What the task asks> Reproduce the entire listing word for word.

Scene modeling code data
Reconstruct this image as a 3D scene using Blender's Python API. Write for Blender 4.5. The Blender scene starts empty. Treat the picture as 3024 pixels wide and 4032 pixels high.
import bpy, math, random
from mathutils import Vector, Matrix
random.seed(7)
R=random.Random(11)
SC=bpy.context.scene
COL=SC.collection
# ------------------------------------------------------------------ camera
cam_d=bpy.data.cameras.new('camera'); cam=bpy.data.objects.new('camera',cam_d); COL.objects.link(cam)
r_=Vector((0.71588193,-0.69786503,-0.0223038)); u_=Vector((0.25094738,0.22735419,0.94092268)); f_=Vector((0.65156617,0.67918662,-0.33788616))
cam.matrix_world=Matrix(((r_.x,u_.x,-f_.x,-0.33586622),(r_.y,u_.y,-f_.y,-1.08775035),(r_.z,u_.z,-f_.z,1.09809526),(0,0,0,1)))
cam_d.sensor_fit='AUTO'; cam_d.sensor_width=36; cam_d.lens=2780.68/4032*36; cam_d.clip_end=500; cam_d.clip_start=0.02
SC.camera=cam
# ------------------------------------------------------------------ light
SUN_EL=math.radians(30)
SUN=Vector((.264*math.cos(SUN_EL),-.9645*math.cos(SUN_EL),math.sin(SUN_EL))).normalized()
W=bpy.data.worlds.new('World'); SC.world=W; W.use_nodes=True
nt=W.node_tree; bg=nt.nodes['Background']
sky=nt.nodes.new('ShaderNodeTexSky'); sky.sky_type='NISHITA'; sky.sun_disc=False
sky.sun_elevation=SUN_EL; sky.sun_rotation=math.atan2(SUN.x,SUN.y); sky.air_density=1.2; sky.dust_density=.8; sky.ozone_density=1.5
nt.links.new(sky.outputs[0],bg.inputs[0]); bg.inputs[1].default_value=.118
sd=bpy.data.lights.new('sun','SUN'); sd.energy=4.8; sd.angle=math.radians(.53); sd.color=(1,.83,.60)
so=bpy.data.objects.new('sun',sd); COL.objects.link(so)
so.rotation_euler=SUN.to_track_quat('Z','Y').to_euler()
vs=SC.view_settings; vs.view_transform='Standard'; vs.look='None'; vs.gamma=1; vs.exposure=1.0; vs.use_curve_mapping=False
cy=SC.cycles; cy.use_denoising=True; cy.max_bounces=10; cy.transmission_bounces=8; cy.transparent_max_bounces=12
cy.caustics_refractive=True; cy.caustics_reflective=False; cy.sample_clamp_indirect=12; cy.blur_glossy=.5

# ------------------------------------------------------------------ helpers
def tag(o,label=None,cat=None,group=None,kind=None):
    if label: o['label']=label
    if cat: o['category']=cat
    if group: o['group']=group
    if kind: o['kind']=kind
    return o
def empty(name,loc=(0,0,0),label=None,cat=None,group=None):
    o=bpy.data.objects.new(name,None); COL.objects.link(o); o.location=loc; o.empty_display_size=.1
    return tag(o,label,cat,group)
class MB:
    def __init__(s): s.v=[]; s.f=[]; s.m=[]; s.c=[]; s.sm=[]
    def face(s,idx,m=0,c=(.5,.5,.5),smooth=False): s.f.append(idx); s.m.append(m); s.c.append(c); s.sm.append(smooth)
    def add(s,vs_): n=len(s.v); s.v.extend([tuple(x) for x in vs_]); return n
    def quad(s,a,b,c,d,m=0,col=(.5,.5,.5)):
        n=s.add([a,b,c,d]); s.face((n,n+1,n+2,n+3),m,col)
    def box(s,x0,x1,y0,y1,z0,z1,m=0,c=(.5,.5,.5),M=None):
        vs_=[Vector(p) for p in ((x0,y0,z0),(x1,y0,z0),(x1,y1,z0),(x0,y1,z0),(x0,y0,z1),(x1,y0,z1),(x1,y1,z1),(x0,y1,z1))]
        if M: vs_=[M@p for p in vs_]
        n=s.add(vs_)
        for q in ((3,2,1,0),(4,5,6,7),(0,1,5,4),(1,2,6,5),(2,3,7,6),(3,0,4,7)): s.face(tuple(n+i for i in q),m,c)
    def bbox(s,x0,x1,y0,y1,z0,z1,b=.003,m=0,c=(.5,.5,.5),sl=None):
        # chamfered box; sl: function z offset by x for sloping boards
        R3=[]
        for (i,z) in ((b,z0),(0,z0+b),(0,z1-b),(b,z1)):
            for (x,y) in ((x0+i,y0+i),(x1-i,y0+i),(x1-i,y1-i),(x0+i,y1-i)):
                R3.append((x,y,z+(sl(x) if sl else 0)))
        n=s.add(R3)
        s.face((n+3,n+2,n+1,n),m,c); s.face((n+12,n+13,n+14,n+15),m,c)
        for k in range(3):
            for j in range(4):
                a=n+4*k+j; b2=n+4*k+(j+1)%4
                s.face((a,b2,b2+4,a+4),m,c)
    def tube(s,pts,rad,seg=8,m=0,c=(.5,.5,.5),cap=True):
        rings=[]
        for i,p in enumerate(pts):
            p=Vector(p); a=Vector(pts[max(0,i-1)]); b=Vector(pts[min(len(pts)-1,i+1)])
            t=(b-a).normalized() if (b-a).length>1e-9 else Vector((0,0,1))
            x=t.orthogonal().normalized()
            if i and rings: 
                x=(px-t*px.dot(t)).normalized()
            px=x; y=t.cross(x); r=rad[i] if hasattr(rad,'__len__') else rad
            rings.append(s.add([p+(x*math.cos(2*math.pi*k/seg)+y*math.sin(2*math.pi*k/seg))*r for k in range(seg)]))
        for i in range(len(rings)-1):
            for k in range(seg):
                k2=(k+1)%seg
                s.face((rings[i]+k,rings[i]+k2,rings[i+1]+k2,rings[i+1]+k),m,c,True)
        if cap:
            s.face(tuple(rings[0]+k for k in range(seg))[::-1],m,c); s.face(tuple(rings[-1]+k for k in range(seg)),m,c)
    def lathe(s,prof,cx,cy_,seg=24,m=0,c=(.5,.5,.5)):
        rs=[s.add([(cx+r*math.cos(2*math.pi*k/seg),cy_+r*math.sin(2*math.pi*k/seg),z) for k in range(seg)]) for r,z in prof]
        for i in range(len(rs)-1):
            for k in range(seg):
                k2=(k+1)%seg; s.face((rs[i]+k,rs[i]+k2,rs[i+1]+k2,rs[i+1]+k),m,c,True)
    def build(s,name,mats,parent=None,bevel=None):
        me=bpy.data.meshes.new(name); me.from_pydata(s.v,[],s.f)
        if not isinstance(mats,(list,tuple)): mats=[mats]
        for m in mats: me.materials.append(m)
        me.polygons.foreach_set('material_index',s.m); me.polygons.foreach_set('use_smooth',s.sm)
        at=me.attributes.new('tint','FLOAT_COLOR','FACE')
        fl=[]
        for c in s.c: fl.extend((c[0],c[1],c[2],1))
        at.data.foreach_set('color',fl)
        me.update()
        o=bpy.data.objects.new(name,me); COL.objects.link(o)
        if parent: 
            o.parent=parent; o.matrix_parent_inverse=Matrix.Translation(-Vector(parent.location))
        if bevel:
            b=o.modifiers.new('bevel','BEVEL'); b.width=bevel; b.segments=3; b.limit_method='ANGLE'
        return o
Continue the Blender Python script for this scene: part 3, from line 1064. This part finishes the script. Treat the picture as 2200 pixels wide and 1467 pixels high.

Solution for this exercise>
Reconstruct this image as a 3D scene using Blender's Python API. Write for Blender 4.5. The Blender scene starts empty. Treat the picture as 3024 pixels wide and 4032 pixels high.
import bpy, math, random
from mathutils import Vector, Matrix
random.seed(7)
R=random.Random(11)
SC=bpy.context.scene
COL=SC.collection
# ------------------------------------------------------------------ camera
cam_d=bpy.data.cameras.new('camera'); cam=bpy.data.objects.new('camera',cam_d); COL.objects.link(cam)
r_=Vector((0.71588193,-0.69786503,-0.0223038)); u_=Vector((0.25094738,0.22735419,0.94092268)); f_=Vector((0.65156617,0.67918662,-0.33788616))
cam.matrix_world=Matrix(((r_.x,u_.x,-f_.x,-0.33586622),(r_.y,u_.y,-f_.y,-1.08775035),(r_.z,u_.z,-f_.z,1.09809526),(0,0,0,1)))
cam_d.sensor_fit='AUTO'; cam_d.sensor_width=36; cam_d.lens=2780.68/4032*36; cam_d.clip_end=500; cam_d.clip_start=0.02
SC.camera=cam
# ------------------------------------------------------------------ light
SUN_EL=math.radians(30)
SUN=Vector((.264*math.cos(SUN_EL),-.9645*math.cos(SUN_EL),math.sin(SUN_EL))).normalized()
W=bpy.data.worlds.new('World'); SC.world=W; W.use_nodes=True
nt=W.node_tree; bg=nt.nodes['Background']
sky=nt.nodes.new('ShaderNodeTexSky'); sky.sky_type='NISHITA'; sky.sun_disc=False
sky.sun_elevation=SUN_EL; sky.sun_rotation=math.atan2(SUN.x,SUN.y); sky.air_density=1.2; sky.dust_density=.8; sky.ozone_density=1.5
nt.links.new(sky.outputs[0],bg.inputs[0]); bg.inputs[1].default_value=.118
sd=bpy.data.lights.new('sun','SUN'); sd.energy=4.8; sd.angle=math.radians(.53); sd.color=(1,.83,.60)
so=bpy.data.objects.new('sun',sd); COL.objects.link(so)
so.rotation_euler=SUN.to_track_quat('Z','Y').to_euler()
vs=SC.view_settings; vs.view_transform='Standard'; vs.look='None'; vs.gamma=1; vs.exposure=1.0; vs.use_curve_mapping=False
cy=SC.cycles; cy.use_denoising=True; cy.max_bounces=10; cy.transmission_bounces=8; cy.transparent_max_bounces=12
cy.caustics_refractive=True; cy.caustics_reflective=False; cy.sample_clamp_indirect=12; cy.blur_glossy=.5

# ------------------------------------------------------------------ helpers
def tag(o,label=None,cat=None,group=None,kind=None):
    if label: o['label']=label
    if cat: o['category']=cat
    if group: o['group']=group
    if kind: o['kind']=kind
    return o
def empty(name,loc=(0,0,0),label=None,cat=None,group=None):
    o=bpy.data.objects.new(name,None); COL.objects.link(o); o.location=loc; o.empty_display_size=.1
    return tag(o,label,cat,group)
class MB:
    def __init__(s): s.v=[]; s.f=[]; s.m=[]; s.c=[]; s.sm=[]
    def face(s,idx,m=0,c=(.5,.5,.5),smooth=False): s.f.append(idx); s.m.append(m); s.c.append(c); s.sm.append(smooth)
    def add(s,vs_): n=len(s.v); s.v.extend([tuple(x) for x in vs_]); return n
    def quad(s,a,b,c,d,m=0,col=(.5,.5,.5)):
        n=s.add([a,b,c,d]); s.face((n,n+1,n+2,n+3),m,col)
    def box(s,x0,x1,y0,y1,z0,z1,m=0,c=(.5,.5,.5),M=None):
        vs_=[Vector(p) for p in ((x0,y0,z0),(x1,y0,z0),(x1,y1,z0),(x0,y1,z0),(x0,y0,z1),(x1,y0,z1),(x1,y1,z1),(x0,y1,z1))]
        if M: vs_=[M@p for p in vs_]
        n=s.add(vs_)
        for q in ((3,2,1,0),(4,5,6,7),(0,1,5,4),(1,2,6,5),(2,3,7,6),(3,0,4,7)): s.face(tuple(n+i for i in q),m,c)
    def bbox(s,x0,x1,y0,y1,z0,z1,b=.003,m=0,c=(.5,.5,.5),sl=None):
        # chamfered box; sl: function z offset by x for sloping boards
        R3=[]
        for (i,z) in ((b,z0),(0,z0+b),(0,z1-b),(b,z1)):
            for (x,y) in ((x0+i,y0+i),(x1-i,y0+i),(x1-i,y1-i),(x0+i,y1-i)):
                R3.append((x,y,z+(sl(x) if sl else 0)))
        n=s.add(R3)
        s.face((n+3,n+2,n+1,n),m,c); s.face((n+12,n+13,n+14,n+15),m,c)
        for k in range(3):
            for j in range(4):
                a=n+4*k+j; b2=n+4*k+(j+1)%4
                s.face((a,b2,b2+4,a+4),m,c)
    def tube(s,pts,rad,seg=8,m=0,c=(.5,.5,.5),cap=True):
        rings=[]
        for i,p in enumerate(pts):
            p=Vector(p); a=Vector(pts[max(0,i-1)]); b=Vector(pts[min(len(pts)-1,i+1)])
            t=(b-a).normalized() if (b-a).length>1e-9 else Vector((0,0,1))
            x=t.orthogonal().normalized()
            if i and rings: 
                x=(px-t*px.dot(t)).normalized()
            px=x; y=t.cross(x); r=rad[i] if hasattr(rad,'__len__') else rad
            rings.append(s.add([p+(x*math.cos(2*math.pi*k/seg)+y*math.sin(2*math.pi*k/seg))*r for k in range(seg)]))
        for i in range(len(rings)-1):
            for k in range(seg):
                k2=(k+1)%seg
                s.face((rings[i]+k,rings[i]+k2,rings[i+1]+k2,rings[i+1]+k),m,c,True)
        if cap:
            s.face(tuple(rings[0]+k for k in range(seg))[::-1],m,c); s.face(tuple(rings[-1]+k for k in range(seg)),m,c)
    def lathe(s,prof,cx,cy_,seg=24,m=0,c=(.5,.5,.5)):
        rs=[s.add([(cx+r*math.cos(2*math.pi*k/seg),cy_+r*math.sin(2*math.pi*k/seg),z) for k in range(seg)]) for r,z in prof]
        for i in range(len(rs)-1):
            for k in range(seg):
                k2=(k+1)%seg; s.face((rs[i]+k,rs[i]+k2,rs[i+1]+k2,rs[i+1]+k),m,c,True)
    def build(s,name,mats,parent=None,bevel=None):
        me=bpy.data.meshes.new(name); me.from_pydata(s.v,[],s.f)
        if not isinstance(mats,(list,tuple)): mats=[mats]
        for m in mats: me.materials.append(m)
        me.polygons.foreach_set('material_index',s.m); me.polygons.foreach_set('use_smooth',s.sm)
        at=me.attributes.new('tint','FLOAT_COLOR','FACE')
        fl=[]
        for c in s.c: fl.extend((c[0],c[1],c[2],1))
        at.data.foreach_set('color',fl)
        me.update()
        o=bpy.data.objects.new(name,me); COL.objects.link(o)
        if parent: 
            o.parent=parent; o.matrix_parent_inverse=Matrix.Translation(-Vector(parent.location))
        if bevel:
            b=o.modifiers.new('bevel','BEVEL'); b.width=bevel; b.segments=3; b.limit_method='ANGLE'
        return o
Continue the Blender Python script for this scene: part 3, from line 1064. This part finishes the script. Treat the picture as 2200 pixels wide and 1467 pixels high.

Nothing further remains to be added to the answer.